Three times the apostle Paul refers to God’s activity before the ages. For example, 1 Corinthians 2:7 reads, “We impart a secret and hidden wisdom of God, which God decreed before the ages.”

“We can say with confidence that where God dwells is not a geographic place that we could go to in a spaceship.”

Now ages is the biblical term for “seasons of time” as the biblical writers knew it. Before ages God was there. I think we can say with confidence that where God dwells is not a geographic place that we could go to in a spaceship, nor does it have spatial dimensions as we know them.

So if heaven is where God dwells, heaven is not technically a place in the sense that we usually think about places. Wherever God was when he created the universe — understanding that wherever is a very inexact and inappropriate use of the word — wherever he was, that’s where he is now. He is outside the universe in a dimension of reality that is perfectly suited to his own being and existence.

Highest Heaven

I think children can understand this. I mean, there are aspects of it that adults can’t understand, but I think children can get this. You don’t have to use the relativity theory in order to explain it. They understand that once there was nothing but God. Nothing. Nothing. No spatial dimension at all.

There was no up. There was no down. There was no sideways. There was no diagonal. The only reality was God. That’s the only reality there was. And we’re not pantheists. He wasn’t filling any thing. He was just God. This is the most boggling fact in the universe. God is outside the universe.

The fact that anything else exists is because God made it, which means it is not God. It is different from God, and he is outside it. He is distinct from everything he made. That’s where heaven is — that is, outside the created material universe as we know it.

That’s maybe why the Bible says at least eight times that God is exalted above the heavens. In other words, whatever is the highest heaven you can imagine — we might say galaxies, or as far as you can put that Hubble Telescope out there, to the edge of the universe — God is beyond that, above that, under that, over that, and outside that. That is the highest and true heaven — the above-all-created-material-universe heaven and the dwelling place of God.

God in the Flesh

However, there’s a catch that complicates things, right? At the very heart of Christianity is the teaching of the incarnation. The eternal Son of God, who is with God and was God for all eternity past, was not part of creation. He always was. He was not made.

“Heaven is outside the created material universe as we know it.”

Nevertheless, according to John 1:14, he was made flesh.

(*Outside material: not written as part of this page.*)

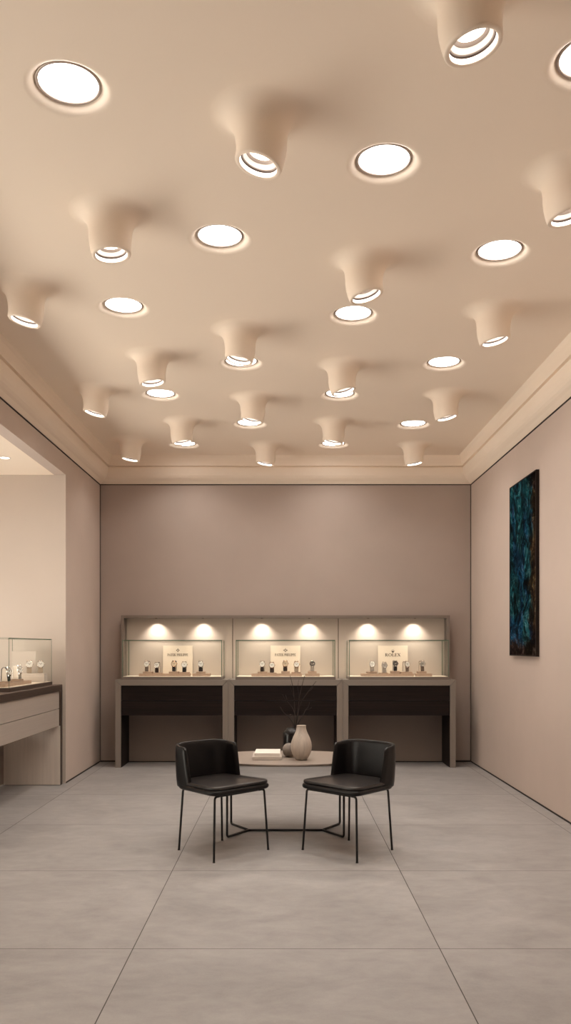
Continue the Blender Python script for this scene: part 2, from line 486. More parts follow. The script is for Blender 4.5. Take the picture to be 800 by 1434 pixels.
funnel_me = MB().lathe([(.133+(RH-.133)*(1-k/10), DEEP*(k/10)**2.3) for k in range(11)] + [(.1325, DEEP+.01)], 64).mesh('funnel', M['ceiling'])
ring_me = MB().lathe([(.1190,DEEP+.002),(.1195,DEEP-.002),(.1225,DEEP-.005),(.1290,DEEP-.005),(.1320,DEEP-.002),(.1325,DEEP+.006)], 64).mesh('trim_ring', M['trimring'])
lens_me = MB().lathe([(.1192,DEEP+.001),(.10,DEEP-.001),(.07,DEEP-.002),(.035,DEEP-.0025),(.0005,DEEP-.0025)], 64).mesh('lens', M['lens'])
def lamp_light(loc, r, power, rot=0.0, spread=128):
    ld = bpy.data.lights.new('downlight', 'AREA'); ld.shape = 'DISK'; ld.size = 2*r; ld.energy = power
    ld.color = LIGHT; ld.spread = math.radians(spread)
    lo = bpy.data.objects.new('downlight', ld); COL.objects.link(lo); lo.location = loc; lo.rotation_euler = (0, rot, 0)
    return lo
for row, pts in flat.items():
    for k, (px, py) in enumerate(pts):
        x, y = at_h(px, py, HC+DEEP-.004-CH)
        t = thing('recessed_light', 'flush round ceiling light, %s in the %s' % (ORD[k] if not (k == len(pts)-1) else 'farthest', row),
                  'ceiling light', (x, y, HC), 0, 'flat round ceiling lights')
        link('trim_ring', ring_me, t); link('lens', lens_me, t); link('funnel', funnel_me, t)
        lamp_light((x, y, HC+DEEP-.006), .112, FLAT_W)
# small downlights in the alcove ceiling; the last two are unseen, added for light
for px_, y_, lab in ((-2.61, 7.636, 'tiny round recessed spot in the low alcove ceiling above the left display counter'),
                     (-3.45, 7.636, 'tiny added unseen spot deep in the alcove ceiling, level with the visible one'),
                     (-2.61, 6.0, 'tiny added unseen spot in the alcove ceiling nearer the camera')):
    t = thing('recessed_downlight', lab, 'ceiling light', (px_, y_, HA), 0, 'alcove downlights')
    MB().lathe([(.040,0),(.040,-.004),(.050,-.004),(.052,0)], 40).build('trim_ring', M['white_in'], t)
    MB().lathe([(.040,-.002),(.02,-.003),(.0005,-.003)], 40).build('lens', M['lamp'], t)
    lamp_light((px_, y_, HA-.006), .036, ALCOVE_W, 0, 140)

DROP = .22
def smooth(t): t = max(0, min(1, t)); return t*t*(3-2*t)
def trumpet(px, py, roll, label):
    x, y = at_h(px, py, HC-DROP-CH)
    a = math.radians(roll)
    def bend(p):
        w = smooth((-p[2]-.03)/(DROP-.03)); ang = a*w
        zc = -DROP*.8
        dx, dz = p[0], p[2]-zc
        return (dx*math.cos(ang)+dz*math.sin(ang)*w, p[1], zc - dx*math.sin(ang) + dz*math.cos(ang))
    t = thing('ceiling_spotlight', label, 'spotlight', (x, y, HC), 0, 'trumpet-shaped ceiling spotlights')
    prof = []
    for k in range(15):      # flare that grows out of the ceiling
        u = k/14; ang = PI/2*u
        prof.append((.112 + .105*(1-math.sin(ang))**1.15, -.125*(1-math.cos(ang)) if k else 0.0))
    prof += [(.109,-.155),(.106,-.185),(.1035,-.210),(.1015,-.2175),(.098,-.2200),(.0865,-.2200),(.0835,-.2180),(.083,-.2165)]
    MB().lathe(prof, 56, fn=bend).build('housing', M['ceiling'], t)
    MB().lathe([(.083,-.2165),(.0815,-.1990)], 56, fn=bend).build('diffuser_ring', M['lens_soft'], t)
    MB().lathe([(.0815,-.1990),(.0825,-.1965),(.0815,-.1930),(.0785,-.1925)], 56, fn=bend).build('baffle', M['groove'], t)
    MB().lathe([(.0785,-.1930),(.0750,-.1930),(.0735,-.1900)], 56, fn=bend).build('lip', M['pink_in'], t)
    b = MB().lathe([(.0735,-.1900),(.0640,-.1730)], 56, fn=bend).build('reflector', M['white_in'], t)
    MB().lathe([(.0640,-.1730),(.0600,-.1715),(.0545,-.1640),(.0520,-.1620)], 56, fn=bend).build('step_ring', M['beige_in'], b)
    MB().lathe([(.052,-.162),(.03,-.1615),(.0005,-.1615)], 56, fn=bend).build('lamp', M['lamp'], b)
    q = bend((0, 0, -.1635)); lamp_light((x+q[0], y, HC+q[2]), .049, TRUMPET_W, a, 120)
M['lens_soft'] = emit('lit rim diffuser', (1.0, .90, .80), 3.0)
SP = [('outer spotlight row beside the alcove', [(36,451,13),(134,580,14),(183,644,9)]),
      ('second row from the alcove', [(155,358,-6),(213,537,-9),(255,620,-9)]),
      ('middle spotlight row', [(365,233,15),(336,505,11),(354,590,10),(372,650,10)]),
      ('second row from the painting wall', [(660,67,-12),(511,416,-15),(480,549,-14),(467,620,11)]),
      ('outer row beside the painting wall', [(795,305,-12),(692,479,-12),(625,586,-12),(580,650,-9)])]
for row, pts in SP:
    for k, (px, py, r) in enumerate(pts):
        o = ORD[k] if k < len(pts)-1 else 'farthest'
        trumpet(px, py, r, 'beige trumpet spotlight, %s in the %s' % (o, row))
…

The uncreated God took on a human nature and a material, physical body. Not only that, but he rose physically and materially from the dead. He was recognized by his friends. He was in his resurrection body. And to prove that he wasn’t a ghost, he ate fish in his resurrection body (Luke 24:43).

Then he ascended into heaven, and the angel told the disciples who watched him go up, “This Jesus, who was taken up from you into heaven, will come in the same way as you saw him go into heaven” (Acts 1:11). And Jesus had already said, “From now on you will see the Son of Man seated at the right hand of Power and coming on the clouds of heaven” (Matthew 26:64).

This means that Jesus, even though he has a body, is with God in heaven, which is outside the material universe. Now, how can that be? How can that be? If heaven is the place that is outside the created, material realm where God is, how can Jesus be at his right hand with a body?

Part of the answer may be what Paul says in 1 Corinthians 15:42–44: “What is sown is perishable; what is raised is imperishable. It is sown in dishonor; it is raised in glory. It is sown in weakness; it is raised in power. It is sown a natural body; it is raised a spiritual body.”

Hmm, a spiritual body? If there is a natural body, he says, there is a spiritual body. In other words, the resurrection body that we will have — because Jesus was the firstfruits of our resurrection — will be the same. So whatever was true of him is more or less true of us in our resurrection.

Heavenly Body

It’s not merely a natural, material, physical body. It is a body — there is some kind of continuity with the bodies we have here. But it’s different. It’s a spiritual body, and we do not know fully what a spiritual body is. A spiritual body transcends — goes beyond or is above — the ordinary experience of space.

You remember Jesus could just show up in unexpected ways after his resurrection. He seemed to pass right through walls. Yet he was not a ghost — he ate fish. So we don’t know what this is.

“Heaven is the place where God dwells and where the risen Christ sits at God’s right hand.”

So my conclusion is that heaven is the place where God dwells. It is also the place where the risen Christ dwells at God’s right hand. So Christ brings humanity — his own humanity, a created human nature — into the presence of God in a real, tangible way that exceeds all our ability to comprehend.

But the most important thing we can say about it, so far as our experience goes, is what Paul says in Philippians 1:23: “My desire is to depart and be with Christ, for that is far better.” In other words, when we die, we depart to be with Christ. And that is far better.

Heaven for us after death and before the resurrection is to be with Christ. It is a thousand times better than anything here. Then at our resurrection there will be a new heaven and a new earth where righteousness dwells, and heaven, the dwelling place of God, will come down (so to speak). In ways we cannot imagine, God will dwell among us and be our God.